[Xmca-l] Re: Fate, Luck and Chance

mike cole mcole@ucsd.edu
Sun Nov 23 17:53:50 PST 2014


Hello Samuel--

I am not familiar with the term, "philosophical copout." Could you explain
what it means and how it applies to the notion that language is not
material? Or that part of language, meaning, is not? (Which I take to be
your view).

Sperber is a person relatively well versed in matters philosphical but also
anthropological perhaps even psychological. Does the copout influence how I
should think about his idea of the epidemiology of representations (today
we might here them referred to as "memes")?

So far as I can tell from the sampling of opinions on MCA it is safe to say
that we have some serious confusions about matters concerning ontology and
epistemology. Is there a currently prominent thinker we can turn to who can
provide better guidance through that maze?

Superceding the material/ideal dualism is one of the topics of conversation
here for the past 30 years. If someone has the agreed-upon, agreeable-upon
way to solve the problem, lets for goodness sake hear it! The older I get,
the more complicated the whole matter seems to me.

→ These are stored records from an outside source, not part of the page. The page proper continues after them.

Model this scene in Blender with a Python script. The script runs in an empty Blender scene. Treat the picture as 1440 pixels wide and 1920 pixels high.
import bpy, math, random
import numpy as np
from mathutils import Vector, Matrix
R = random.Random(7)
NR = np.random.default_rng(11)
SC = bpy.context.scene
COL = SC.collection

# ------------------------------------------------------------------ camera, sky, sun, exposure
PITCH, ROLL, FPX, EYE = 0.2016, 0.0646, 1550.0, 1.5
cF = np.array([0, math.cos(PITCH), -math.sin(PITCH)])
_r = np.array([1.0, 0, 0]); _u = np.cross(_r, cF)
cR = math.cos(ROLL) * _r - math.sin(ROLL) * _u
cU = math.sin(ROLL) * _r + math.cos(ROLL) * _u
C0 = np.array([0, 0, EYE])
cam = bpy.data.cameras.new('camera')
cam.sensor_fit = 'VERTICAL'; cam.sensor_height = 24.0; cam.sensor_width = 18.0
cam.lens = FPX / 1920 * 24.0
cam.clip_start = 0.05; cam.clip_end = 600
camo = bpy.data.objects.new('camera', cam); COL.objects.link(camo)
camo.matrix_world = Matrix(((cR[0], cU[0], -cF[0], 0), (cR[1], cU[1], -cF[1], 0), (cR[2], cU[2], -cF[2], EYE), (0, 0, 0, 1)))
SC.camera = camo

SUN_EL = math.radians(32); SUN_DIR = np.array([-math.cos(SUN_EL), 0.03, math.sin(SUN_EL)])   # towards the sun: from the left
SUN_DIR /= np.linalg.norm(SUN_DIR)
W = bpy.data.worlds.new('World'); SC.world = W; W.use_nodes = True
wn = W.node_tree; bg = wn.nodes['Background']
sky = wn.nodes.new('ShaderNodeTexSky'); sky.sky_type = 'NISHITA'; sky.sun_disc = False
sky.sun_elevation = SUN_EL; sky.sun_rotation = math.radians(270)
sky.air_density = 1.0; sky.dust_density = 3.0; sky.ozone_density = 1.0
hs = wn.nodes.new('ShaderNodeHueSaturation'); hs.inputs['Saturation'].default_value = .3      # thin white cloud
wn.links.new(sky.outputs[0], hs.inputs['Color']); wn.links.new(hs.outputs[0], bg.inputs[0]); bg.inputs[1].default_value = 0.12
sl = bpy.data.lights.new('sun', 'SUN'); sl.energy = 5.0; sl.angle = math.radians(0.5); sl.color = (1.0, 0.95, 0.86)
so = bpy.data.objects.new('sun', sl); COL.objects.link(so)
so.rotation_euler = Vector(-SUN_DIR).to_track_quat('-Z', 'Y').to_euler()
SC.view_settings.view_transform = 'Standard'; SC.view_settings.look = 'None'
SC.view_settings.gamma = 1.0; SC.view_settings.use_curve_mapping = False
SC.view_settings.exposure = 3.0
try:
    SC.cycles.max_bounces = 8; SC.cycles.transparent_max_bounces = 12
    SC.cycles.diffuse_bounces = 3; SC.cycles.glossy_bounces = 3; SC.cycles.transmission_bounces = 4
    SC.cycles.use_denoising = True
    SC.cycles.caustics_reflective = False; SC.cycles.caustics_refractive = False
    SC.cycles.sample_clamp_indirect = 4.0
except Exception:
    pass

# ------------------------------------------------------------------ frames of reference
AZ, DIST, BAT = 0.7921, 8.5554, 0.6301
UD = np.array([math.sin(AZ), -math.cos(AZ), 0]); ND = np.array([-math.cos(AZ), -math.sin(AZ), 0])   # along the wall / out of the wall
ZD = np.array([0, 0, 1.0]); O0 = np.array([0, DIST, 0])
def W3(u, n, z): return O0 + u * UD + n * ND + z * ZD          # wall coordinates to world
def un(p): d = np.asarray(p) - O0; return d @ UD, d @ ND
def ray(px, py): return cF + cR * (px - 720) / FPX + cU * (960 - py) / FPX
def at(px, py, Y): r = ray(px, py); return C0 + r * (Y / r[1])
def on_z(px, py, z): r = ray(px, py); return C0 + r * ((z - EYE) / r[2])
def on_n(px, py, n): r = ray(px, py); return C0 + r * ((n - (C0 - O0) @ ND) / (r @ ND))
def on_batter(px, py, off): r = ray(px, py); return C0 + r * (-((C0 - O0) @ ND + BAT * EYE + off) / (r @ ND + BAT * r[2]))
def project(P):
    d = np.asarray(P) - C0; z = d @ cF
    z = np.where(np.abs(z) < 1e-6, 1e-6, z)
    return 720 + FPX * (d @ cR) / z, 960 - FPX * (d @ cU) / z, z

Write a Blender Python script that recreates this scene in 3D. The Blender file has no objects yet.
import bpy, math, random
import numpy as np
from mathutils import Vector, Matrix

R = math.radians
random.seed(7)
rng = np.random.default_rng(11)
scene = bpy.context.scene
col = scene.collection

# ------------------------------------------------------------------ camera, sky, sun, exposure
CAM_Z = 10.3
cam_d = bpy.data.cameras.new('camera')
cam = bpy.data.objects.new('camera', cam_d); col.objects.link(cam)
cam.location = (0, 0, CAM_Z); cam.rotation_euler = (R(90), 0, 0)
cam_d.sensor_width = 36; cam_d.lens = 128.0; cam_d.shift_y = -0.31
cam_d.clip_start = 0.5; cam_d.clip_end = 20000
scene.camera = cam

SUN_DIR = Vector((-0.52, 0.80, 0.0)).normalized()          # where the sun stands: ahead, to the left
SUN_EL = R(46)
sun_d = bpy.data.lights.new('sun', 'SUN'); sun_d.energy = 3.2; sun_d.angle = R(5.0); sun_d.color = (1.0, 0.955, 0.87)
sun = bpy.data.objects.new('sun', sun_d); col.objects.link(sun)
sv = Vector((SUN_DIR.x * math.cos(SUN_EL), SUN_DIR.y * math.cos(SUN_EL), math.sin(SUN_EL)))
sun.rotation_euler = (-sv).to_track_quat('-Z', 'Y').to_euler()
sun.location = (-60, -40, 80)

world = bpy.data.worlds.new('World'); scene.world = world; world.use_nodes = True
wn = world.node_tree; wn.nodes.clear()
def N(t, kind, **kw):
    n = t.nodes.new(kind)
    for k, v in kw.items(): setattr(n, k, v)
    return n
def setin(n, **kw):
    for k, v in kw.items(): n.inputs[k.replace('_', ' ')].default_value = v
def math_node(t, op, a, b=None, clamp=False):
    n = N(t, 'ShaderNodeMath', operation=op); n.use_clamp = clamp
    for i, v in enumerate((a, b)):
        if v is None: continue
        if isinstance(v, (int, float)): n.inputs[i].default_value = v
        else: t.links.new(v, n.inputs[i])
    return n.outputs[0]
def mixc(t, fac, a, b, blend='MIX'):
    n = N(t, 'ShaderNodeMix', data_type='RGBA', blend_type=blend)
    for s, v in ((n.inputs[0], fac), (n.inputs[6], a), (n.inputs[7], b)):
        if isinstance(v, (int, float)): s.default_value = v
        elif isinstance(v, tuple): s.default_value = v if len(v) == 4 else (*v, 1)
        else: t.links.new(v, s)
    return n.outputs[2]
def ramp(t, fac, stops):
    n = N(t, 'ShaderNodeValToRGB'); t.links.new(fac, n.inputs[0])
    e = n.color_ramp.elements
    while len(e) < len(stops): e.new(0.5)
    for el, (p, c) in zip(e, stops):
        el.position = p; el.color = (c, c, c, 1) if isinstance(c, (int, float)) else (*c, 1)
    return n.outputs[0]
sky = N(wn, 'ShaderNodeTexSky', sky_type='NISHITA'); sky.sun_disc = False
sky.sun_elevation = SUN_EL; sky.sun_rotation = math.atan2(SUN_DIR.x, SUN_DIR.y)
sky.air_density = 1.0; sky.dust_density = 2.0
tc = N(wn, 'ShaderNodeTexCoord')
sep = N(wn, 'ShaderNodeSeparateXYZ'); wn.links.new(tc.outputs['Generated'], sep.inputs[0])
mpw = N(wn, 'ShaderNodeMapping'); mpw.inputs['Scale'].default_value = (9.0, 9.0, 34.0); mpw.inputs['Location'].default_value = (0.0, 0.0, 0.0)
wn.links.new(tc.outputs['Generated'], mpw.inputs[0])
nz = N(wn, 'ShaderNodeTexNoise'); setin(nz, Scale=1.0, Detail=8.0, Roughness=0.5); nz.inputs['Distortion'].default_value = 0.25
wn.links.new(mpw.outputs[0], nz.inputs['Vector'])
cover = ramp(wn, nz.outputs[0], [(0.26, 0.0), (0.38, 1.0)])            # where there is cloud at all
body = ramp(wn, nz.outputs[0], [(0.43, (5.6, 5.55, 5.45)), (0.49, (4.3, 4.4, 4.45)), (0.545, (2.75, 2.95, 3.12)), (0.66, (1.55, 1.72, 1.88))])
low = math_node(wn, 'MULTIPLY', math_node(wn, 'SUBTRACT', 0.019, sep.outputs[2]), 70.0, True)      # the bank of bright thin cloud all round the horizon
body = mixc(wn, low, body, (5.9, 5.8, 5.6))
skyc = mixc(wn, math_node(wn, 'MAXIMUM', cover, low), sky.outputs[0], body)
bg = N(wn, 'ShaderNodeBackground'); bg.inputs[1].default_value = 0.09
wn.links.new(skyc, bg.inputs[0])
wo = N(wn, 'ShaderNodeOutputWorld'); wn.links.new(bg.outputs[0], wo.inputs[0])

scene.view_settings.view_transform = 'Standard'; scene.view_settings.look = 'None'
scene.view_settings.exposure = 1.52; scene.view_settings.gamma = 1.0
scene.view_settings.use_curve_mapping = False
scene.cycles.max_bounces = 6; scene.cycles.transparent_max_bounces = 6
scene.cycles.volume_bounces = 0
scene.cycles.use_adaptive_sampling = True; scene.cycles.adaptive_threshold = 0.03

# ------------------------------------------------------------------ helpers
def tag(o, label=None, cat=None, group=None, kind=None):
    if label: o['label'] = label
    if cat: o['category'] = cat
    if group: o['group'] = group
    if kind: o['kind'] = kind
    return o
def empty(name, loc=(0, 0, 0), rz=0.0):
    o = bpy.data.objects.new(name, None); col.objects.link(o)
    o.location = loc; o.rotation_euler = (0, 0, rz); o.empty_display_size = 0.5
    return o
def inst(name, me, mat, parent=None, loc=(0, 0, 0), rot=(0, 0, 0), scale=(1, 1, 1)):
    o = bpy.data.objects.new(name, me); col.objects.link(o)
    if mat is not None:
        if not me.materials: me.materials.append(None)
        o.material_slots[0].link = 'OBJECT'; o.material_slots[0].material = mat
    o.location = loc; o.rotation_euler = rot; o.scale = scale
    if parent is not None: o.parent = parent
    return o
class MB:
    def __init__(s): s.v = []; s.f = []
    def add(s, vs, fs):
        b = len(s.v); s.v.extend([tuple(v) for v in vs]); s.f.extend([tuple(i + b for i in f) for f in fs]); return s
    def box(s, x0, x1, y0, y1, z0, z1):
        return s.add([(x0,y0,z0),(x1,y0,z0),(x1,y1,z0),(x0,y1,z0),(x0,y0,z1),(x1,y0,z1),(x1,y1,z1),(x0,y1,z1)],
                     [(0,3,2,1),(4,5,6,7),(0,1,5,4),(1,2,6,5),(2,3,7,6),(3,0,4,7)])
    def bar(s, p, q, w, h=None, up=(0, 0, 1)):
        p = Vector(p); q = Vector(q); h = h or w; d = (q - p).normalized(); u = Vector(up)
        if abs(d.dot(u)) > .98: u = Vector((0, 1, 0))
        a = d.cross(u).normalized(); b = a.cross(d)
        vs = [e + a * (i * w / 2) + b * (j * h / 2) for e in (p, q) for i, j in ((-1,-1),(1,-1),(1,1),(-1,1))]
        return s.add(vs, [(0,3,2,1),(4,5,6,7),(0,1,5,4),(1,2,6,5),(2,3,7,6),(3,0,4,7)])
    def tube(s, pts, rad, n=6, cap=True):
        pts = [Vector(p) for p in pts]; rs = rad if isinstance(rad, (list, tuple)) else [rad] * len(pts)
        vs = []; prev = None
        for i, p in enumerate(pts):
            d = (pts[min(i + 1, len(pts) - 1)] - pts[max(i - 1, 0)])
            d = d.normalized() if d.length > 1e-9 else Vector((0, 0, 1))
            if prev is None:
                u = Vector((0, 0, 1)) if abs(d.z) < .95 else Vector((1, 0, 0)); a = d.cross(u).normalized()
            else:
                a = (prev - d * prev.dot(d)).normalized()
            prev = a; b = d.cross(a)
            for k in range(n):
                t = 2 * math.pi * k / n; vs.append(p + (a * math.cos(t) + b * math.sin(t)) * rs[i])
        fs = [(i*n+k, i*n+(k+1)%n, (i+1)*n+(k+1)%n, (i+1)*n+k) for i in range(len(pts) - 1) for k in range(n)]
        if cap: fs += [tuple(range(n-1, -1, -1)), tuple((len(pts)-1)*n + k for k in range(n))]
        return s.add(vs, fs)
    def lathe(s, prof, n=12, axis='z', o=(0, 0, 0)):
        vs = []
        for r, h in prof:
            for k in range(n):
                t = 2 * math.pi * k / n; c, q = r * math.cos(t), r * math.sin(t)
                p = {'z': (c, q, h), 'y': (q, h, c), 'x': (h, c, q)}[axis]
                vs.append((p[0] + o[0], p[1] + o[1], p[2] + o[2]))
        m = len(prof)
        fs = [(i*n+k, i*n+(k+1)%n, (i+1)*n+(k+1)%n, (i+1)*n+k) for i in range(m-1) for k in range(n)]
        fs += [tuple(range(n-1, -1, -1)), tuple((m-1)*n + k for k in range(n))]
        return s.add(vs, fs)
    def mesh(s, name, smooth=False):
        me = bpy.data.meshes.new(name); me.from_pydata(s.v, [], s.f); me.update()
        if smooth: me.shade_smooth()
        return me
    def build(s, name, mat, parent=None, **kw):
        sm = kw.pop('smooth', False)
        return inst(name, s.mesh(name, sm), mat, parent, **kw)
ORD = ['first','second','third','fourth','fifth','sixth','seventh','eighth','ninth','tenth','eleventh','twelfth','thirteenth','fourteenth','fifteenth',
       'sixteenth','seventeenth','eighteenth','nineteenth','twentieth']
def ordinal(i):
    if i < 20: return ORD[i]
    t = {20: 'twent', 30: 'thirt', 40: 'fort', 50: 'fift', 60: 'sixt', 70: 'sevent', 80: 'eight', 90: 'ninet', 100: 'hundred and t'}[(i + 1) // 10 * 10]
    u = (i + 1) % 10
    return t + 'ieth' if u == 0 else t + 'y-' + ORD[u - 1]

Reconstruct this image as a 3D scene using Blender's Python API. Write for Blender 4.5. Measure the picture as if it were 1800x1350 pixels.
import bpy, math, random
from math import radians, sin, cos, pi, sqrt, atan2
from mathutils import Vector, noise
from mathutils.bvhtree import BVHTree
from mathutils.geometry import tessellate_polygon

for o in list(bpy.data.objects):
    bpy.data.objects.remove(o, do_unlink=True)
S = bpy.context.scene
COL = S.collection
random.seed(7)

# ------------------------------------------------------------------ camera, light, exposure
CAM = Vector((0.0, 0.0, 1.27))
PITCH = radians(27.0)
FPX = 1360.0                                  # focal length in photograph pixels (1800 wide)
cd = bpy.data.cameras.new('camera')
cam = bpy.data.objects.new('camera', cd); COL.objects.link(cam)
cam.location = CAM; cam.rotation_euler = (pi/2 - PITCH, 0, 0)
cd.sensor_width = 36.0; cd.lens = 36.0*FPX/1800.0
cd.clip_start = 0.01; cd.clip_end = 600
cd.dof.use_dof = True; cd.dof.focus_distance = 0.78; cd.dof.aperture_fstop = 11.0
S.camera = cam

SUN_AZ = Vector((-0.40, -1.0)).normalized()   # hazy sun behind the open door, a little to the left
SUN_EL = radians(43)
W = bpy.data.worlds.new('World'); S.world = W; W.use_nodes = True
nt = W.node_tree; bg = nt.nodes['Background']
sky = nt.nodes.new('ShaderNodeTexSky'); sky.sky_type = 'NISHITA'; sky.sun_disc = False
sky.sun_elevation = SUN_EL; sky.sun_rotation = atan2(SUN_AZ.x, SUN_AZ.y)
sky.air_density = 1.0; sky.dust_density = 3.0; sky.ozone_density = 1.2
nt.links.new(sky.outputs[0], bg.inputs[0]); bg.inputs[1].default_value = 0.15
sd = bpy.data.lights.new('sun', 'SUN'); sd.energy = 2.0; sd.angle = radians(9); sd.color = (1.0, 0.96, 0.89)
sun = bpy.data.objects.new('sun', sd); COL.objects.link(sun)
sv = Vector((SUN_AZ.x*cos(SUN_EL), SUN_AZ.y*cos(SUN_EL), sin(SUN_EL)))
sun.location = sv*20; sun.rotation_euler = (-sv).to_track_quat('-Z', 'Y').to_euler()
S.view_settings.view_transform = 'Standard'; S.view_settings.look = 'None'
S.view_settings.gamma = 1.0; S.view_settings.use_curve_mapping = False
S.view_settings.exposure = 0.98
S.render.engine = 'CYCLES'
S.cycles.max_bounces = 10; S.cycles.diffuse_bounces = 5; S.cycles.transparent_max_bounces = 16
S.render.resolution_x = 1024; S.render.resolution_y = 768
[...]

As you have seen, from time to time we pick some common text or texts and
some group of us all read them, and they discuss along with people who have
not read them. Perhaps you could offer a text we could use in that way.
Then we could bounce our different interpretations off of that common
object.

mike




On Sun, Nov 23, 2014 at 4:13 PM, Samuel Paul Louis Veissière, Dr <
samuel.veissiere@mcgill.ca> wrote:

> Dan Sperber dismisses the question by saying that "public representations"
> are sound waves and light patterns, and are as such material phenomena.
> That's a philosophical copout. Meaning (what we embed sound waves with) is
> not material, unless one goes full-on neuro-reductionist. If all human
> cultures are dualistic, or have found ways to talk about or try to solve
> the problem of dualism, it may be because, as far as humans are concerned,
> we have a pretty serious ontological problem. No?
>
> On Nov 23, 2014 7:06 PM, Helena Worthen <helenaworthen@gmail.com> wrote:
> Hi, Analisa --
>
> It they're not material, what are they?
>
> Helena Worthen
> helenaworthen@gmail.com
>
> On Nov 23, 2014, at 3:25 PM, Annalisa Aguilar wrote:
>
> > Andy,
> >
> > Please explain how words are material. Do you mean this literally or
> metaphorically?
> >
> > I am prone to accept that mind is material, but of a different order
> than Grandma's apple pie, mountains or a vinyl record. I can't quite see
> how words are material. Sounds traveling through space are movements of
> material (air), so that to me would be like saying dancing is material, if
> dancing is material, then what is the body who dances? And how is the body
> different from the dance?
> >
> > Kind regards,
> >
> > Annalisa
>
>
>


-- 
It is the dilemma of psychology to deal with a natural science with an
object that creates history. Ernst Boesch.